BRUCE DICKINSON - "I'll Have To Kill You!"
by Tim Henderson

It's 1:30 AM U.K. time. Bruce Dickinson is nearly two hours late in calling to this side of the pond, to give BW&BK and lessons on screaming his lungs out in South America as well as screaming alongside Steve Harris at an undisclosed location in Europe (rumoured to be Paris, France), rehearsing and now recording the forthcoming Iron Maiden reunion album. Before Dickinson's head hits his pillow, his head is abuzz from a long-winded Maiden band meeting, not that Bruce is ready, willing and able to disclose any information, with management ready to "cut his balls off if he says anything!"

At the moment Bruce is reveling over his latest solo release, Scream For Me Brazil, a live firestorm of his solo classics, culled mainly from his last two records Accident Of Birth and the glorious Chemical Wedding, featuring the much-talked-about reunion with his former axe in crime, Adrian Smith.

While the squabble between Bruce and his 'former' label CMC has been well documented, you can only sit in awe listening to this thing, drowning in a sea of Brazilian metalheads swooning at Bruce and Co.

"It was just one of those decisions that had to be made that it wasn't going to happen," sez Bruce, explaining his absence from North America, "unless I wanted to blow a hundred thousand dollars for nothing. So I figured, with a hundred thousand dollars, I'll make a new album!"

And South America is not a financial strain to an artist like Bruce Dickinson. In fact, Bruce is just one of many that has found strange success in the topsy-turvey economies of South America. And it's a blinder why a tour can't be sorted out in what is supposed to be the money-making mecca of the world.

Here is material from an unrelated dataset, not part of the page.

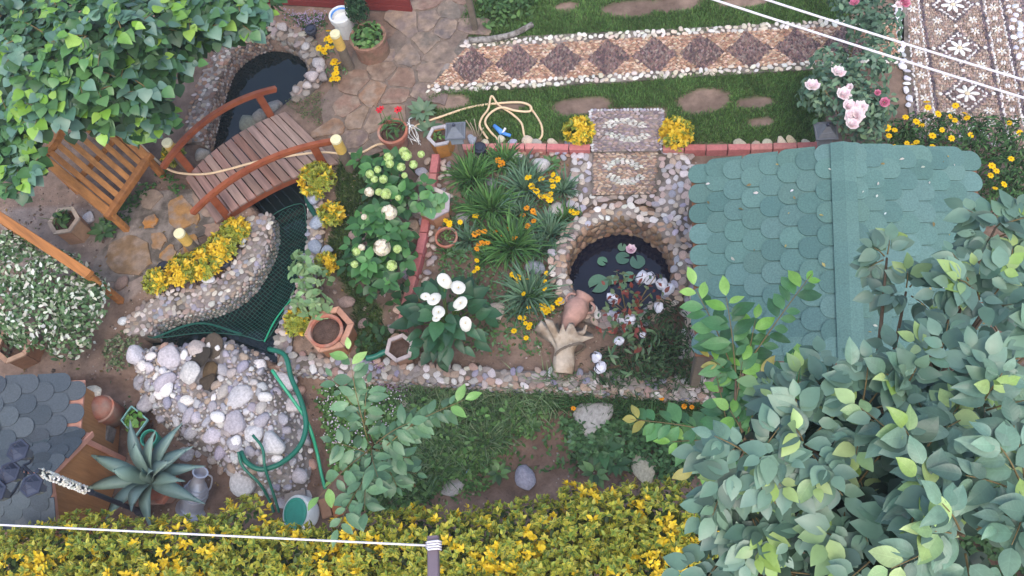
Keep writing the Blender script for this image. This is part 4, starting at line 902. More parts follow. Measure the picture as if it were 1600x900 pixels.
# spray gun
a, b, c = P(772, 196, .05), P(785, 208, .05), P(798, 212, .04); t = thing('spray_nozzle', a, 'blue plastic spray nozzle lying on the lawn at the hose end', 'nozzle')
MB().tube([a, (a + b) / 2, b], lambda s: .022 + .012 * s, 8).put('barrel', M['blue'], t, smooth=True); MB().tube([b, (b + c) / 2, c], .02, 8).put('handle', M['blue'], t, smooth=True); MB().tube([b, P(790, 200, .08)], .018, 8).put('grip', M['galv'], t)
# ---- clothes lines and bracket
def rope(a, b, za, zb, r, lab):
    p, q = P(*a, za), P(*b, zb); d = q - p; pts = [p - d * 1.2 + d * 3.4 * f + ZU * (-.02 * math.sin(math.pi * f)) for f in np.linspace(0, 1, 30)]; o = MB().tube(pts, r, 6).put('clothes_line', M['rope'], smooth=True); props(o, lab, 'clothes line', 'clothes lines')
rope((1228, 0), (1600, 115), 6.6, 6.6, .0028, 'white clothes line across the upper right corner, the higher of two')
rope((1145, 0), (1600, 143), 6.6, 6.6, .0028, 'white clothes line across the upper right corner, the lower of two')
a, b = P(0, 820, 6.3), P(682, 853, 6.3); pts = [a + (b - a) * f for f in np.linspace(-1.5, 1, 16)]; o = MB().tube(pts, .0023, 6).put('clothes_line', M['rope'], smooth=True); props(o, 'thin white clothes line tied to the grey bracket above the hedge', 'clothes line', 'clothes lines')
a, b = P(677, 838, 6.29), P(681, 1250, 6.29); br_ = thing('line_bracket', b, 'grey metal clothes line bracket reaching over the hedge', 'bracket'); MB().bar(b, a, .0235, .02).put('arm', mat('grey_bar', lin('6d6068'), .5, 10, .2, .05, 40, .4), br_)
for k in range(4): c = P(677, 847 + 4 * k, 6.305); MB().tube([c + np.array([-.016, .002 * k, -.005]), c + np.array([-.01, 0, .004]), c + np.array([.01, .002, .004]), c + np.array([.016, .001, -.006])], .0022, 6).put('knot', M['rope'], br_, smooth=True)
# ---- netting over the lower pond
npoly = smooth_path(PP([(470, 318), (478, 345), (478, 383), (466, 430), (452, 468), (432, 508), (412, 532), (378, 524), (317, 520), (240, 528), (232, 514), (267, 492), (333, 478), (373, 460), (402, 418), (422, 368), (424, 338)], .0), 4, True)
t = thing('pond_net', npoly.mean(0), 'dark green netting stretched over the lower pond', 'net'); V = []; F = []
nz_ = lambda q: -.03 - .12 * sstep(dist_poly(npoly, q) / .3) + .015 * noise2(q * 3)
ax1 = unit(np.array([.6, .8])); ax2 = np.array([-ax1[1], ax1[0]])
for d1_, d2_ in ((ax1, ax2), (ax2, ax1)):
    pr = npoly[:, :2] @ d2_; ql = npoly[:, :2] @ d1_
    for c in np.arange(pr.min(), pr.max(), .036):
        s = np.arange(ql.min(), ql.max(), .036); q = s[:, None] * d1_ + c * d2_; k = inside(npoly, q); z = nz_(q)
        for i in range(len(s) - 1):
            if k[i] and k[i + 1]:
                b0 = len(V); w_ = d2_ * .0019
                for j in (i, i + 1):
                    for sg in (-1, 1): V.append((*(q[j] + sg * w_), z[j]))
                F.append((b0, b0 + 1, b0 + 3, b0 + 2))
o = add('mesh_cords', V, F, M['net'], t, None, False, 'stuff')
MB().tube(npoly + ZU * .0, .006, 5, True).put('edge_cord', M['net'], t)
e_ = [P(240, 528, .02), P(310, 505, .0), P(378, 522, .02)]; MB().tube(smooth_path(e_, 6), .012, 6).put('gathered_fold', M['net'], t); MB().tube(smooth_path([P(413, 534, .03), P(430, 500, .03), P(456, 466, .03)], 6), .009, 6).put('gathered_fold', M['hose_l'], t)
# ---- far edge: red plank step, grey log, post
a, b = P(375, 2, .0), P(645, 18, .0); t = thing('plank_wall', (a + b) / 2, 'dark red painted plank wall at the top edge beside the terrace', 'wall')
for k in range(4): MB().bar(a + ZU * (.05 + .105 * k), b + ZU * (.05 + .105 * k), .04, .1).put('plank', M['redwood'], t)
o = MB().tube(smooth_path([P(733, 63, .05), P(765, 61, .06), P(800, 54, .06), P(832, 38, .05)], 5), lambda s: .042 - .008 * s, 9).put('grey_log', mat('lichen_bark', lin('8f8a84'), .95, 25, .4, .9, 40, .1, second=lin('5f5a52'), s2=18), smooth=True); props(o, 'rough grey log lying along the end of the pebble path', 'log')
o = MB().bar(P(743, 46, 0), P(743, 46, 0) + ZU * .9, .07, .07, (1, 0, 0)).put('fence_post', M['post']); props(o, 'grey wooden fence post at the top edge by the lawn', 'post')
# ================================================================== PLANTS: shared makers
EDGE = {}
def bulk2(proto, pos, d, n, s, cmid, cedge):
    V, F, C = leaves(pos, d, n, s, cmid, proto); PV = proto[0]; m = len(PV); e = np.tile(np.abs(PV[:, 0]) > .01, len(pos)); e |= np.tile(PV[:, 1] > .99, len(pos))
    C2 = np.repeat(np.asarray(cedge), m, 0); C = np.where(e[:, None], C2, C); return V, F, C
def shell(blobs, n, inner=.6, upmin=-.25):
    b = np.array([[*x[0], *(x[1] if np.ndim(x[1]) else (x[1],) * 3)] for x in blobs], float); wgt = (b[:, 3] * b[:, 4]); i = rng.choice(len(b), n, p=wgt / wgt.sum())
    d = rng.normal(size=(n, 3)); d[:, 2] = np.abs(d[:, 2]) * 1.1 + rng.uniform(upmin, .1, n); d = unit(d); k = inner + (1 - inner) * rng.uniform(size=n) ** .5
    return b[i, :3] + d * b[i, 3:6] * k[:, None], d, k
def perp(d): a = rng.normal(size=d.shape); return unit(a - d * (a * d).sum(1, keepdims=True))
def foliage(parent, blobs, n, size, cols, proto=LEAF, m='leafc', name='foliage', inner=.55, spread=.9, up=.6, jit=.2, w=None):
    p, d, k = shell(blobs, n, inner); dirs = unit(d * .5 + perp(d) * spread + np.array([0, 0, -.1])); nn = unit(d * .5 + np.array([0, 0, up]) + rng.normal(0, .3, (n, 3)))
    V, F, C = leaves(p - dirs * size * .4, dirs, nn, size * rng.uniform(.65, 1.2, n), pick(cols, n, jit, w), proto)
    return add(name, V, F, M[m], parent, C, False, 'stuff')
def sprigs(parent, blobs, n, ll, k, cm, ce, wy, m='leafc', proto=LEAF3, inner=.75, patch=1.6, name='foliage', golds=('d9b92c', 'c9a824', 'e2c84a')):
    """rosettes of variegated leaves: cm middle colours, ce edge colours, wy share of all-golden tips"""
    p, d, kk = shell(blobs, n, inner); N = n * k; ax = np.repeat(unit(d + rng.normal(0, .3, (n, 3)) + np.array([0, 0, .3])), k, 0); pp_ = np.repeat(p, k, 0)
    side = perp(ax); lift = np.tile(np.linspace(.25, 1.1, k), n)[:, None]; dirs = unit(side + ax * lift); hgt = np.tile(np.linspace(0, .5, k), n)[:, None] * ll
    s = ll * rng.uniform(.7, 1.15, N); gv = noise2(p * patch) + .6 * noise2(p * patch * 2.7 + 5) + rng.normal(0, .22, n); gold = gv > np.quantile(gv, 1 - wy); gold = np.repeat(gold, k)
    cmid = np.where(gold[:, None], pick(list(golds), N, .12), pick(cm, N, .15)); ced = np.where(gold[:, None], pick(list(golds), N, .1), pick(ce, N, .15))
    V, F, C = bulk2(proto, pp_ + ax * hgt, dirs, ax + .2 * side, s, cmid, ced)
    return add(name, V, F, M[m], parent, C, False, 'stuff')
def blob(px, py, z, r, rz=None):
    c = P(px, py, z); return (c, (r, r, rz if rz else r))
def stems(parent, base, tips, r=.006, m='twig', name='stem', sag=.1):
    for tp_ in tips:
        mid = (base + tp_) / 2 + np.array([0, 0, sag]) * np.linalg.norm(tp_ - base) + rng.normal(0, .02, 3); MB().tube(smooth_path([base, mid, tp_], 4), lambda t: r * (1.1 - .6 * t), 5).put(name, M[m], parent, smooth=True)
def shrub(name, label, cat, px, py, blobs, n, size, cols, proto=LEAF, m='leafc', group=None, stem=4, zb=None, **kw):
    c = np.mean([b[0] for b in blobs], 0); base = vdn(c, max(float(gz(c)), -.25) if zb is None else zb); t = thing(name, base, label, cat, group)
    foliage(t, blobs, n, size, cols, proto, m, **kw)
    if stem: stems(t, base, [blobs[i % len(blobs)][0] + rng.normal(0, .4, 3) * np.array(blobs[i % len(blobs)][1]) for i in range(stem)], .008)
    return t
def gold_shrub(px, py, rpx, label, n=None, wy=.6, h=.22, group='small golden shrubs'):
    z = h * .55; c = P(px, py, z); r = rpx * mpp(px, py, z); base = vdn(c, max(float(gz(c)), -.02)); t = thing('golden_shrub', base, label, 'shrub', group)
    sprigs(t, [(c, (r, r, h * .55))], n or int(50 + 3600 * r * r), .058, 6, ['5f7c30', '4f6c2c', '708a38'], ['b4ae3c', 'a0a038'], wy * .7, golds=('e0bc2c', 'd6b028', 'e8cc40')); stems(t, base, [c + rng.normal(0, .3, 3) * r for _ in range(4)], .005); return t
FM = {}
def daisy_me(name, k, col, colc, r=1.0, w=.55, cup=.1):
    a = np.arange(k) * 2 * math.pi / k; d = np.stack([np.cos(a), np.sin(a), 0 * a + cup], 1); V, F, C = leaves(d * .1, d, np.tile([0, 0, 1.], (k, 1)), np.full(k, .9), np.tile(col, (k, 1)), leaf_proto(w, .05, .15, .6, 4))
    dv, df = DOME5; V2 = dv * .24 + np.array([0, 0, .08]); return mesh_of(name, np.vstack([V, V2]), np.vstack([F, df + len(V)]), M['petal'], np.vstack([C, np.tile(colc, (len(V2), 1))]))
FM['yellow'] = daisy_me('flower', 7, lin('f0c414'), lin('d89a10'), w=.75); FM['orange'] = daisy_me('flower', 7, lin('e8981c'), lin('b86810'), w=.75); FM['red'] = daisy_me('flower', 6, lin('d8303c'), lin('801820'), w=.6, cup=.4); FM['whit'] = daisy_me('flower', 5, lin('e8e6da'), lin('c8c890'), w=.6)
def flowers(parent, pxs, z, rpx, kind='yellow', name='flower', per=1, spread=0, stem=True, zb=None):
    for a, b in pxs:
        for _ in range(per):
            a2, b2 = a + rng.uniform(-spread, spread), b + rng.uniform(-spread, spread); zz = z * rng.uniform(.85, 1.1) if z > 0 else z; p = P(a2, b2, zz); s = rpx * mpp(a2, b2, zz) * rng.uniform(.85, 1.2)
            o = inst(name, FM[kind], Matrix.Translation(p) @ Matrix.Rotation(rng.uniform(0, 6), 4, 'Z') @ Matrix.Rotation(rng.normal(0, .35), 4, 'X') @ Matrix.Scale(s, 4), parent)
            if stem:
                g = vdn(p, (max(float(gz(p)), -.25) if zb is None else zb)) + np.append(rng.normal(0, .02, 2), 0); MB().tube([g, (g + p) / 2 + np.append(rng.normal(0, .006, 2), 0), p], .0035, 4).put('stem', M['greenstem'], parent)
# ---- strap-leaved tufts
def tuft_geo(c, n, L, w, cols, spread=1.0, rad=.06):
    an = rng.uniform(0, 6.283, n); l = L * rng.uniform(.55, 1.15, n); st = 5; ts = np.linspace(0, 1, st + 1); b = c + np.stack([np.cos(an), np.sin(an), 0 * an], 1) * rng.uniform(0, rad, n)[:, None]
    an = an + rng.normal(0, .5, n); ln = spread * rng.uniform(.25, 1.0, n); V = []; sd = np.stack([-np.sin(an), np.cos(an), 0 * an], 1)
    for t_ in ts:
        out = l * ln * (t_ ** 1.25) * .75; h = l * (t_ - (.28 + .5 * ln) * t_ * t_ * .8); ww = w * (1 - t_ ** 2.2) * (.6 + .8 * t_) + .0004
        ce = b + np.stack([np.cos(an) * out, np.sin(an) * out, h], 1); V += [ce - sd * ww, ce + sd * ww]
    V = np.stack(V, 1).reshape(-1, 3); m = 2 * (st + 1); f = np.array([[2 * i, 2 * i + 1, 2 * i + 3, 2 * i + 2] for i in range(st)]); F = (f[None] + (np.arange(n) * m)[:, None, None]).reshape(-1, 4)
    return V, F, np.repeat(pick(cols, n, .2), m, 0)
def tuft(name, label, px, py, rpx, n, w, cols, cat='plant', group=None, spread=1.0, z=None, m='leafm'):
    g = G(px, py) if z is None else P(px, py, z); L = rpx * mpp(px, py) * 1.6; t = thing(name, g, label, cat, group); V, F, C = tuft_geo(g, n, L, w, cols, spread, L * .3); add('blades', V, F, M[m], t, C, False, 'stuff'); return t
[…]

"We do pretty well in South America in terms of ticket sales, so the shows paid for themselves. We'd go to South America, do the shows, come back again and we don't lose any money. It pays for all the rehearsals and everything. All we really had to pay for was the cost of hiring the mobile and the mixing on the truck. We mixed back in Los Angeles and Roy (Z - guitarist) did a fantastic job. I sat in on the mixes, but other than just offering philosophical advice about it, there were three ways of approaching it. One is to have the thing sound like a bathroom in which you are participating. It sounds like you're in the middle of the audience in which case the audience is way too loud, you can't hear the band and there's a whole mess of reverb. The second one is too have the thing as dry as a bone that it just sounds like it was recorded in a padded cell. And the third way, I said to Roy that 'I really want the album to be recorded as if you were the singer.' In other words, I mixed the album as I hear it standing on stage. So in between the songs, I hear the audience and when the audience gets loud during the songs, I hear the audience and the rest of the time I hear the band. So pretty much you're hearing the mix that I hear standing on the middle of the stage. So you're on stage with the band as opposed to standing in the middle of the crowd. I wanted to catch the excitement that we feel on stage and I felt the only way to do that was to mix it the way we hear it as musicians. We get the excitement from the audience and you can hear that coming over, but you can hear really clearly the interplay between everybody and the magic that's on stage. It's incredible."